# Material provided
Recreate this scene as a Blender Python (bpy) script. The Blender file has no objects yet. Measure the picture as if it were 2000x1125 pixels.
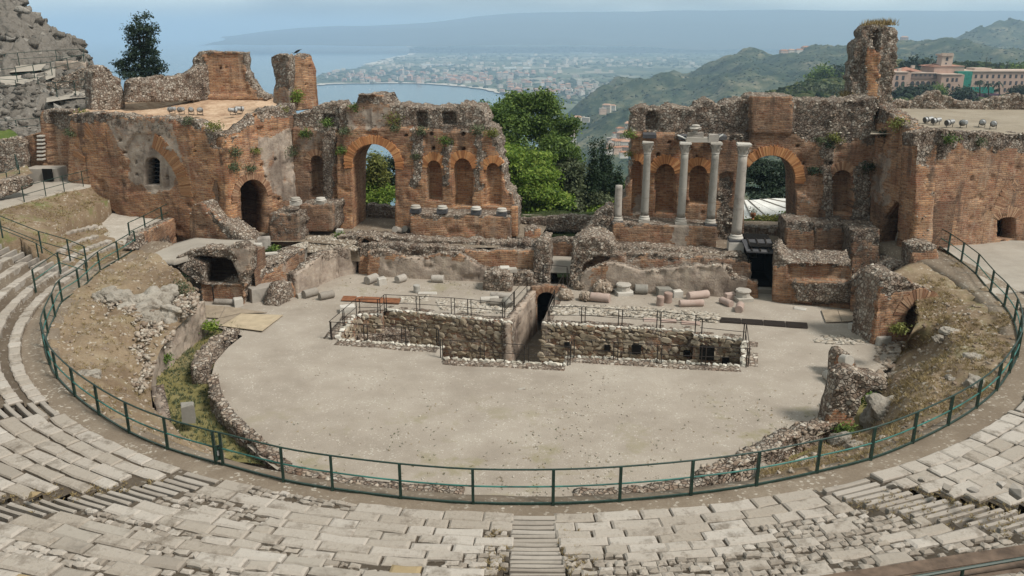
import bpy, bmesh, math, random
import numpy as np
from mathutils import Vector, Matrix

S = bpy.context.scene
COL = S.collection
rng = np.random.default_rng(7)
random.seed(7)
R = math.radians

# ------------------------------------------------------------------ camera
F, PX, PY = 1600.0, 1000.0, 562.5            # focal length and centre in photo pixels (2000 x 1125)
PITCH = math.atan((562.5 - 62) / F)
HC = 15.3                                     # metres above the orchestra floor
cam_d = bpy.data.cameras.new('camera')
cam_d.sensor_width = 36.0
cam_d.lens = 36.0 * F / 2000.0
cam_d.clip_start = 0.5
cam_d.clip_end = 200000.0
cam = bpy.data.objects.new('camera', cam_d)
COL.objects.link(cam)
cam.location = (0, 0, HC)
cam.rotation_euler = (math.pi / 2 - PITCH, 0, 0)
S.camera = cam

# ------------------------------------------------------------------ sky, sun, exposure
SUN_EL, SUN_AZ = R(52), R(118)                # azimuth clockwise from +Y: high sun over the right shoulder
w = bpy.data.worlds.new("World")
S.world = w
w.use_nodes = True
nt = w.node_tree
nt.nodes.clear()
def wn(t, **k):
    n = nt.nodes.new(t)
    for a, b in k.items():
        setattr(n, a, b)
    return n
sky = wn('ShaderNodeTexSky', sky_type='NISHITA', sun_disc=False)
sky.sun_elevation, sky.sun_rotation = SUN_EL, SUN_AZ
sky.altitude = 200
sky.air_density, sky.dust_density, sky.ozone_density = 1.0, 2.5, 1.0
tc = wn('ShaderNodeTexCoord')
mp = wn('ShaderNodeMapping')
mp.inputs['Scale'].default_value = (1.0, 1.0, 5.0)
ns = wn('ShaderNodeTexNoise')
ns.inputs['Scale'].default_value = 2.2
ns.inputs['Detail'].default_value = 5
ns.inputs['Roughness'].default_value = 0.55
cr = wn('ShaderNodeValToRGB')
cr.color_ramp.elements[0].position = 0.30
cr.color_ramp.elements[1].position = 0.60
cl = wn('ShaderNodeValToRGB')                 # cloud tone: grey bellies to bright cloud
cl.color_ramp.elements[0].color = (2.4, 3.0, 3.6, 1)
cl.color_ramp.elements[1].color = (15.0, 15.6, 13.6, 1)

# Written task
Print the data above verbatim from the first line through the line holding "R = math.radians", leaving every picture out.

# Task result
Recreate this scene as a Blender Python (bpy) script. The Blender file has no objects yet. Measure the picture as if it were 2000x1125 pixels.
import bpy, bmesh, math, random
import numpy as np
from mathutils import Vector, Matrix

S = bpy.context.scene
COL = S.collection
rng = np.random.default_rng(7)
random.seed(7)
R = math.radians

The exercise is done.